» WRITTEN REQUEST: Reproduce the full listing below unchanged, apart from the pictures.
▽
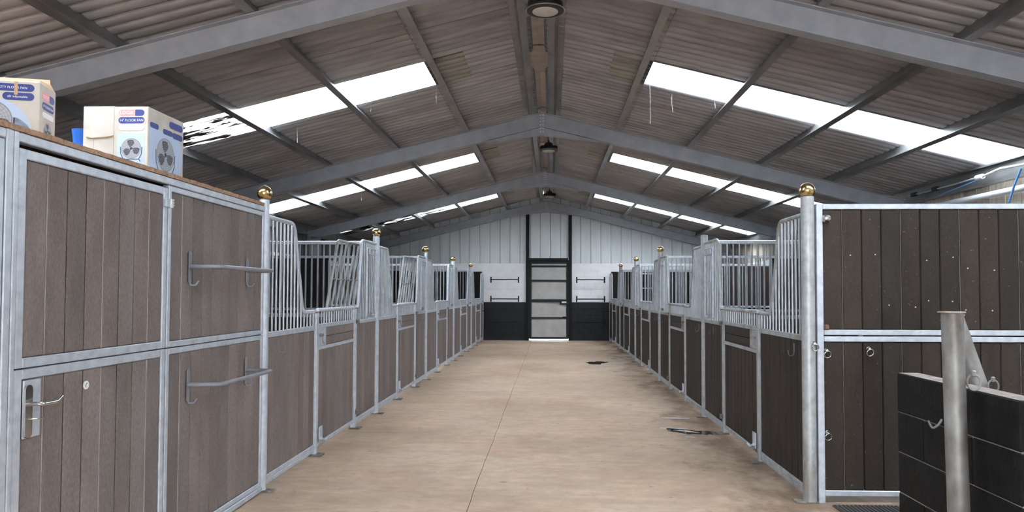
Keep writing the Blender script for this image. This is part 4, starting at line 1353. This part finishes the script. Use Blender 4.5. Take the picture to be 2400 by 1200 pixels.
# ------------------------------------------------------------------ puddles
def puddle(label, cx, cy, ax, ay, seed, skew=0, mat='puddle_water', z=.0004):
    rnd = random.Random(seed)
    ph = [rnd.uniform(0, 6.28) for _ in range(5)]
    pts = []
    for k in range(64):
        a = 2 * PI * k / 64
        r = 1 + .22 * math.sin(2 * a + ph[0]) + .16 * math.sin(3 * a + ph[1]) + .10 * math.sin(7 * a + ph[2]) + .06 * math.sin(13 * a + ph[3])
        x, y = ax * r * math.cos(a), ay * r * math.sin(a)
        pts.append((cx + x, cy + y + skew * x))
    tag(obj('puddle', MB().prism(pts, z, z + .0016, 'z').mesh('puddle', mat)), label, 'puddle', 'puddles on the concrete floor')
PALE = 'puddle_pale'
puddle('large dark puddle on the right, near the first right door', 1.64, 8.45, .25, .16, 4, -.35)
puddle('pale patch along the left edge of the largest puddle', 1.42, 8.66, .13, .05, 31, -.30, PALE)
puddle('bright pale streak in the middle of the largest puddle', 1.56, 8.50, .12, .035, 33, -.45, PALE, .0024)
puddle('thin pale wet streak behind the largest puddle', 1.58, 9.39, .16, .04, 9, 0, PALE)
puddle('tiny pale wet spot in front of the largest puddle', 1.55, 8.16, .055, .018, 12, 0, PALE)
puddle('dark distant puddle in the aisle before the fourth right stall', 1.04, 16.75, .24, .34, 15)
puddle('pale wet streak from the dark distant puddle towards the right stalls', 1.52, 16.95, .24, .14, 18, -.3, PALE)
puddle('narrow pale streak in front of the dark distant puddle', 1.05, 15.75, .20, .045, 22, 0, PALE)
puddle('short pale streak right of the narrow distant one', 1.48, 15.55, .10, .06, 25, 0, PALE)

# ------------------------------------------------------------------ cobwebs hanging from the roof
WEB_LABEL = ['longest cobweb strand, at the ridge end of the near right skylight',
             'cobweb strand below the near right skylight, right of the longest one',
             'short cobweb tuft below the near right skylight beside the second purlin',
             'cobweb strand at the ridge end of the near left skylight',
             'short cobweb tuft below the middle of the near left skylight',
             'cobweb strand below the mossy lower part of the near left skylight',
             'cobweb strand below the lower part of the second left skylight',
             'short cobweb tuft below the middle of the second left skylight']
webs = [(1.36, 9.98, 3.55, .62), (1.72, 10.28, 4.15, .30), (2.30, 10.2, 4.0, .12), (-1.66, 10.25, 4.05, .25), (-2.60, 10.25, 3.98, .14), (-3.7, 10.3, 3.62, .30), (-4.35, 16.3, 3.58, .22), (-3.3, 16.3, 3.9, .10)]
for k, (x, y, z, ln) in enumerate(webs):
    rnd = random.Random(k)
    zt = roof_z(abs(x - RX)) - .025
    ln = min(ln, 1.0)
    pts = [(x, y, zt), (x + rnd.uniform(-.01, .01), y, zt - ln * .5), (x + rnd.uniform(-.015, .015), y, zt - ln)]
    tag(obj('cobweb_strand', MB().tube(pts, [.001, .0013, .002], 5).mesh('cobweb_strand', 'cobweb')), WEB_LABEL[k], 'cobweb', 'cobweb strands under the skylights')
△
» FINAL ANSWER:
Keep writing the Blender script for this image. This is part 4, starting at line 1353. This part finishes the script. Use Blender 4.5. Take the picture to be 2400 by 1200 pixels.
# ------------------------------------------------------------------ puddles
def puddle(label, cx, cy, ax, ay, seed, skew=0, mat='puddle_water', z=.0004):
    rnd = random.Random(seed)
    ph = [rnd.uniform(0, 6.28) for _ in range(5)]
    pts = []
    for k in range(64):
        a = 2 * PI * k / 64
        r = 1 + .22 * math.sin(2 * a + ph[0]) + .16 * math.sin(3 * a + ph[1]) + .10 * math.sin(7 * a + ph[2]) + .06 * math.sin(13 * a + ph[3])
        x, y = ax * r * math.cos(a), ay * r * math.sin(a)
        pts.append((cx + x, cy + y + skew * x))
    tag(obj('puddle', MB().prism(pts, z, z + .0016, 'z').mesh('puddle', mat)), label, 'puddle', 'puddles on the concrete floor')
PALE = 'puddle_pale'
puddle('large dark puddle on the right, near the first right door', 1.64, 8.45, .25, .16, 4, -.35)
puddle('pale patch along the left edge of the largest puddle', 1.42, 8.66, .13, .05, 31, -.30, PALE)
puddle('bright pale streak in the middle of the largest puddle', 1.56, 8.50, .12, .035, 33, -.45, PALE, .0024)
puddle('thin pale wet streak behind the largest puddle', 1.58, 9.39, .16, .04, 9, 0, PALE)
puddle('tiny pale wet spot in front of the largest puddle', 1.55, 8.16, .055, .018, 12, 0, PALE)
puddle('dark distant puddle in the aisle before the fourth right stall', 1.04, 16.75, .24, .34, 15)
puddle('pale wet streak from the dark distant puddle towards the right stalls', 1.52, 16.95, .24, .14, 18, -.3, PALE)
puddle('narrow pale streak in front of the dark distant puddle', 1.05, 15.75, .20, .045, 22, 0, PALE)
puddle('short pale streak right of the narrow distant one', 1.48, 15.55, .10, .06, 25, 0, PALE)

# ------------------------------------------------------------------ cobwebs hanging from the roof
WEB_LABEL = ['longest cobweb strand, at the ridge end of the near right skylight',
             'cobweb strand below the near right skylight, right of the longest one',
             'short cobweb tuft below the near right skylight beside the second purlin',
             'cobweb strand at the ridge end of the near left skylight',
             'short cobweb tuft below the middle of the near left skylight',
             'cobweb strand below the mossy lower part of the near left skylight',
             'cobweb strand below the lower part of the second left skylight',
             'short cobweb tuft below the middle of the second left skylight']
webs = [(1.36, 9.98, 3.55, .62), (1.72, 10.28, 4.15, .30), (2.30, 10.2, 4.0, .12), (-1.66, 10.25, 4.05, .25), (-2.60, 10.25, 3.98, .14), (-3.7, 10.3, 3.62, .30), (-4.35, 16.3, 3.58, .22), (-3.3, 16.3, 3.9, .10)]
for k, (x, y, z, ln) in enumerate(webs):
    rnd = random.Random(k)
    zt = roof_z(abs(x - RX)) - .025
    ln = min(ln, 1.0)
    pts = [(x, y, zt), (x + rnd.uniform(-.01, .01), y, zt - ln * .5), (x + rnd.uniform(-.015, .015), y, zt - ln)]
    tag(obj('cobweb_strand', MB().tube(pts, [.001, .0013, .002], 5).mesh('cobweb_strand', 'cobweb')), WEB_LABEL[k], 'cobweb', 'cobweb strands under the skylights')